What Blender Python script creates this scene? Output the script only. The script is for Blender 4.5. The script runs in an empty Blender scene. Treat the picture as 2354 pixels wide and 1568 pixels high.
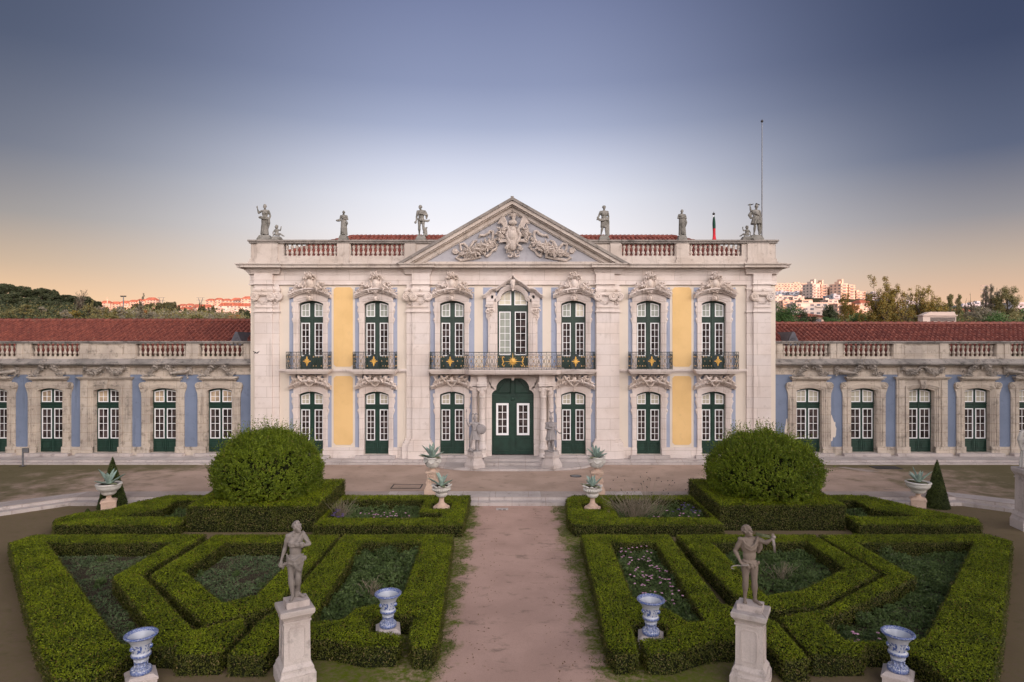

________________________

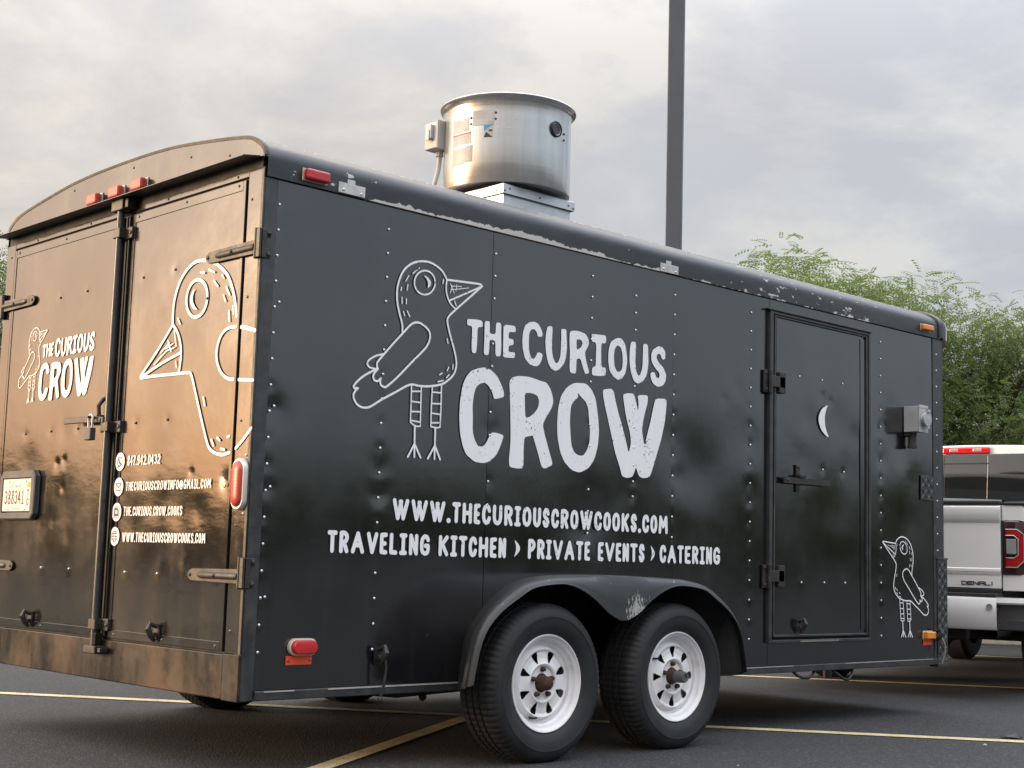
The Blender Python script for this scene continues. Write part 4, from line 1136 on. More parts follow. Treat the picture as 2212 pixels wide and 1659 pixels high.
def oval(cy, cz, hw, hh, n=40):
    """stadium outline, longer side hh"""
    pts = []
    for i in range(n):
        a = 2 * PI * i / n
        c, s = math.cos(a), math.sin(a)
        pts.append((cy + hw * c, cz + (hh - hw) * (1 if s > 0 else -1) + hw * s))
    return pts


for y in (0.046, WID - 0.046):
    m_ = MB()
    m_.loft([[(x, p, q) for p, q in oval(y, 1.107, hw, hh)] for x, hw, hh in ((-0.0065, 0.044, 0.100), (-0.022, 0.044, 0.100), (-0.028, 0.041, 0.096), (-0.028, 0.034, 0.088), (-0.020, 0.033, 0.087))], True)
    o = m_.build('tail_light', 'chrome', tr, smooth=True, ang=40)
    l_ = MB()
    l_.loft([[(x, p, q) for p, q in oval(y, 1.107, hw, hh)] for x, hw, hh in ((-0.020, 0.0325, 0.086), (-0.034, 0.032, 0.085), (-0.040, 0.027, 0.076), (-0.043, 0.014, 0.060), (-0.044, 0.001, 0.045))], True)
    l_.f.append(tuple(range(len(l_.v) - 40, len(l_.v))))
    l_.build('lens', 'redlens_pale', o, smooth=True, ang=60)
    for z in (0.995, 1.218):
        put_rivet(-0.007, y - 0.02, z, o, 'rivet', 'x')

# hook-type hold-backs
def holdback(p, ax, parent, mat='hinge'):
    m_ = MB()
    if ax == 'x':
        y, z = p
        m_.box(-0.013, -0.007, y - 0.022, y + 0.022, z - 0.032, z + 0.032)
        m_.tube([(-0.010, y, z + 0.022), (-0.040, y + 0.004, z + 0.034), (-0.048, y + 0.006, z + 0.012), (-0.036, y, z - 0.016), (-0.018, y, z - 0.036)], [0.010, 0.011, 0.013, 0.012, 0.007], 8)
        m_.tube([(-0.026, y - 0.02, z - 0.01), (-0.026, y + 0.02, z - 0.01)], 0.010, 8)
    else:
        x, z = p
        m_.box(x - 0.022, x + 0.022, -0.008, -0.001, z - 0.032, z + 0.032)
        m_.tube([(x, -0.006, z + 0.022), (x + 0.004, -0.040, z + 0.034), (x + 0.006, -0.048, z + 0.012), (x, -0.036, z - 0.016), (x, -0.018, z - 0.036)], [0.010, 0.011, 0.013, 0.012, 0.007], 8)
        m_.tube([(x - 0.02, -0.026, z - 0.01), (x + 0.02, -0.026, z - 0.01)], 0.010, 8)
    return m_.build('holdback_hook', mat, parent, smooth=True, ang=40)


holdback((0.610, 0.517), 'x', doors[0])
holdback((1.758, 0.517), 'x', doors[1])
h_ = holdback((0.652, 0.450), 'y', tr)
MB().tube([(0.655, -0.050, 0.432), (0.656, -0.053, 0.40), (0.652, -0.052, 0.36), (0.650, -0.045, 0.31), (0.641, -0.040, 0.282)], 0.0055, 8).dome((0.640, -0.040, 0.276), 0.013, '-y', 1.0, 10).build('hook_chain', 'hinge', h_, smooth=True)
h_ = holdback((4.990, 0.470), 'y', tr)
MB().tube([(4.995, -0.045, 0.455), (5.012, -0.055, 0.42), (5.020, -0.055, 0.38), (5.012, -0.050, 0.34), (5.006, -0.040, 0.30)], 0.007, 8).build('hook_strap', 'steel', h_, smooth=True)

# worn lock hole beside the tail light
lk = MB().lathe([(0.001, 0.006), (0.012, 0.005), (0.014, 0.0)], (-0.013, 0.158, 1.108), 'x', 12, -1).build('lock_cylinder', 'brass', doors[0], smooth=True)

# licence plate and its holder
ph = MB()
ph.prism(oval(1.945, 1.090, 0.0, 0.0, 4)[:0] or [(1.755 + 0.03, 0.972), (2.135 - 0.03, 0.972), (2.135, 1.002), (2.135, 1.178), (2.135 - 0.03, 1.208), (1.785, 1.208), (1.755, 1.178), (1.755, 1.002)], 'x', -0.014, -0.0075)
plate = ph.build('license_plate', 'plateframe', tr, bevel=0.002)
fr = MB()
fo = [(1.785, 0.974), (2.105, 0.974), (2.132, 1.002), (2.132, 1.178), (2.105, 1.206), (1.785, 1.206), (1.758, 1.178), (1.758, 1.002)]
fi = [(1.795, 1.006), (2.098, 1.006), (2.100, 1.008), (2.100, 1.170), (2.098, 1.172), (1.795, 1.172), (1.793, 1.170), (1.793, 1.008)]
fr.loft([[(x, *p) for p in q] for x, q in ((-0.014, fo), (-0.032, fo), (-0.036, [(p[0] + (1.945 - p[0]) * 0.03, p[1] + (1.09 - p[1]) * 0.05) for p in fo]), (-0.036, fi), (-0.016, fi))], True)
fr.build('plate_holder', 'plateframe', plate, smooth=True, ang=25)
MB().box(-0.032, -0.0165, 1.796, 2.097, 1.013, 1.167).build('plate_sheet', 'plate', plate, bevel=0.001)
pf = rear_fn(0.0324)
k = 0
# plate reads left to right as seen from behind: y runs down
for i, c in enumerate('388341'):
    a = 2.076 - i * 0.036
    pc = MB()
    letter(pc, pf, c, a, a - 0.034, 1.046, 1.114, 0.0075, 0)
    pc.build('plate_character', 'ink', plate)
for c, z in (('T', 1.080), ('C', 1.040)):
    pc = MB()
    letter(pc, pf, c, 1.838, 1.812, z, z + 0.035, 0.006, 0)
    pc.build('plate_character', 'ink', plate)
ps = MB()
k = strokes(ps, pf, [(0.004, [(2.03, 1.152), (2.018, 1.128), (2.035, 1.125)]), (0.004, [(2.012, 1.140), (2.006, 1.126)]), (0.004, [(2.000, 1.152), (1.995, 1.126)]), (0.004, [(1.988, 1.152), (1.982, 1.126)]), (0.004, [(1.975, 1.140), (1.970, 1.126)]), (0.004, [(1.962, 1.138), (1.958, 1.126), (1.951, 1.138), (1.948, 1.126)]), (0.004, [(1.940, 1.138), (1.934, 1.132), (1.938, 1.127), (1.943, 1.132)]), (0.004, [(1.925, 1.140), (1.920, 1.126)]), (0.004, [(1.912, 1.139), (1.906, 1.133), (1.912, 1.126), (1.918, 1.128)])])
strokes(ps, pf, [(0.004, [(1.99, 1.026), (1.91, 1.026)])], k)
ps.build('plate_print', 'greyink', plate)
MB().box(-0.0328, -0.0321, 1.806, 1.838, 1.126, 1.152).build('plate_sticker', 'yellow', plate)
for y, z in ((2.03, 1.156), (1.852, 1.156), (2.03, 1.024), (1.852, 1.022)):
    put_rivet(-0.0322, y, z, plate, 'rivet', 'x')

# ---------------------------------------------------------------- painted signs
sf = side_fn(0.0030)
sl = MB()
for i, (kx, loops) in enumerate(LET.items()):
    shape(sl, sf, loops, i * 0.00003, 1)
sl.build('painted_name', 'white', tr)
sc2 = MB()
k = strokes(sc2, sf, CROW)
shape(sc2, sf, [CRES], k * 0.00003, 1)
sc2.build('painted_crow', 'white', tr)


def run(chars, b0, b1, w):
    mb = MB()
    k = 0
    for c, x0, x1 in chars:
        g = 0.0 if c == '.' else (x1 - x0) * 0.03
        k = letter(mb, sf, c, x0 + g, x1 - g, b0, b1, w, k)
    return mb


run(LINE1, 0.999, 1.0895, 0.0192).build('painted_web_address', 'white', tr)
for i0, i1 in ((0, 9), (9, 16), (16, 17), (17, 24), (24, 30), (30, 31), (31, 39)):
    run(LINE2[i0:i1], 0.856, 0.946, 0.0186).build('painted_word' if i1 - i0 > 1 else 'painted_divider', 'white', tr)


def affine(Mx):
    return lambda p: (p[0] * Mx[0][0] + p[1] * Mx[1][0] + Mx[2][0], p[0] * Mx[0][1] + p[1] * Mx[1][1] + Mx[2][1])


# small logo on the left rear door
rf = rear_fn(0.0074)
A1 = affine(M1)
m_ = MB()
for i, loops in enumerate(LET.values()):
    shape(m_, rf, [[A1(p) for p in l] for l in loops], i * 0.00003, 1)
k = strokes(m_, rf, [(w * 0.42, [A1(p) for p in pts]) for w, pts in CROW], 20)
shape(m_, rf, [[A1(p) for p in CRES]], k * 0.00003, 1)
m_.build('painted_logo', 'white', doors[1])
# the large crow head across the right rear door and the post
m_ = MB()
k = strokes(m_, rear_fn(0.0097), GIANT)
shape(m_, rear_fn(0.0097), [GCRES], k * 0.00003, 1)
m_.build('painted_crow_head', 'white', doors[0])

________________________

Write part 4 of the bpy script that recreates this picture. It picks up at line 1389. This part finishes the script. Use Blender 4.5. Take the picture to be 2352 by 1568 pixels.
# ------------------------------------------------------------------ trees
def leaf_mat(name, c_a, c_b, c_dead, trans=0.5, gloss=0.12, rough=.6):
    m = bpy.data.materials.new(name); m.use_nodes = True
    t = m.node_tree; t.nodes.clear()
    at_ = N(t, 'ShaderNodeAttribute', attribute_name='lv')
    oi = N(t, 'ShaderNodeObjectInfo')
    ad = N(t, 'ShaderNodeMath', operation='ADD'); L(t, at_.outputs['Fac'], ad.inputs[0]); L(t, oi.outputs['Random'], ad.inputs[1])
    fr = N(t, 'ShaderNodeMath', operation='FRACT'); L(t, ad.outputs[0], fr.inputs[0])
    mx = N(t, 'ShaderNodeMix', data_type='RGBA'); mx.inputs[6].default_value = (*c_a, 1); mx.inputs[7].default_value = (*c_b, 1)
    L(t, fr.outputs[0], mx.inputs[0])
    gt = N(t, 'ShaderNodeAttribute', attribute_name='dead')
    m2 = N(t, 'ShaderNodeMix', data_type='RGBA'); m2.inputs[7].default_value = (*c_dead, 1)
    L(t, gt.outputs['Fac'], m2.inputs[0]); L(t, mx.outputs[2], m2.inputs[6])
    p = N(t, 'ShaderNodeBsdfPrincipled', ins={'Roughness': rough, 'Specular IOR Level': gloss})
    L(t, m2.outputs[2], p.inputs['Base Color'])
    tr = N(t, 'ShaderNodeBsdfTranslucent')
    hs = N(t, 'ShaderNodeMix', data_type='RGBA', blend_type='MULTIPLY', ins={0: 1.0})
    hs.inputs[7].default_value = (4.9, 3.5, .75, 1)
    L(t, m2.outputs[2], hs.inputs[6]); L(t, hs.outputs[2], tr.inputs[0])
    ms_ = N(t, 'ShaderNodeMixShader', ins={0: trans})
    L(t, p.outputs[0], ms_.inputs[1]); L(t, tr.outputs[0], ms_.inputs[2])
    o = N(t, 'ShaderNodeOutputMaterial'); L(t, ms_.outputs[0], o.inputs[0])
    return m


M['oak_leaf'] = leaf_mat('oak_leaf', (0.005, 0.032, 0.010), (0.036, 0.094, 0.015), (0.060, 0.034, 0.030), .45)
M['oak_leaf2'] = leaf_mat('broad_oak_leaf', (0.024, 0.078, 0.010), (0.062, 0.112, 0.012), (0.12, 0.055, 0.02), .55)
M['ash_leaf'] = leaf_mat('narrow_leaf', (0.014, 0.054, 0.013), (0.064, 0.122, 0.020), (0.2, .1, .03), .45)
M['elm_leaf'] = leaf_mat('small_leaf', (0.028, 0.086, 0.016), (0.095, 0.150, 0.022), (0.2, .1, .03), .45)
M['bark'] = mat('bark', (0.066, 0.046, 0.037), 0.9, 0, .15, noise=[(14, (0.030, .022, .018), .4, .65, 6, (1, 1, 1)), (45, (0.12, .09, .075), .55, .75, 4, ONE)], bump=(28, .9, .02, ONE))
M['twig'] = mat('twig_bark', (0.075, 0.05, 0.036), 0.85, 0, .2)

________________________

Within the material above, extract exactly the lines that start at the line containing "The Blender Python" and stop after the line containing "put_rivet(-0.007, y - 0.02, z, o, 'rivet', 'x')", and only those.

The Blender Python script for this scene continues. Write part 4, from line 1136 on. More parts follow. Treat the picture as 2212 pixels wide and 1659 pixels high.
def oval(cy, cz, hw, hh, n=40):
    """stadium outline, longer side hh"""
    pts = []
    for i in range(n):
        a = 2 * PI * i / n
        c, s = math.cos(a), math.sin(a)
        pts.append((cy + hw * c, cz + (hh - hw) * (1 if s > 0 else -1) + hw * s))
    return pts


for y in (0.046, WID - 0.046):
    m_ = MB()
    m_.loft([[(x, p, q) for p, q in oval(y, 1.107, hw, hh)] for x, hw, hh in ((-0.0065, 0.044, 0.100), (-0.022, 0.044, 0.100), (-0.028, 0.041, 0.096), (-0.028, 0.034, 0.088), (-0.020, 0.033, 0.087))], True)
    o = m_.build('tail_light', 'chrome', tr, smooth=True, ang=40)
    l_ = MB()
    l_.loft([[(x, p, q) for p, q in oval(y, 1.107, hw, hh)] for x, hw, hh in ((-0.020, 0.0325, 0.086), (-0.034, 0.032, 0.085), (-0.040, 0.027, 0.076), (-0.043, 0.014, 0.060), (-0.044, 0.001, 0.045))], True)
    l_.f.append(tuple(range(len(l_.v) - 40, len(l_.v))))
    l_.build('lens', 'redlens_pale', o, smooth=True, ang=60)
    for z in (0.995, 1.218):
        put_rivet(-0.007, y - 0.02, z, o, 'rivet', 'x')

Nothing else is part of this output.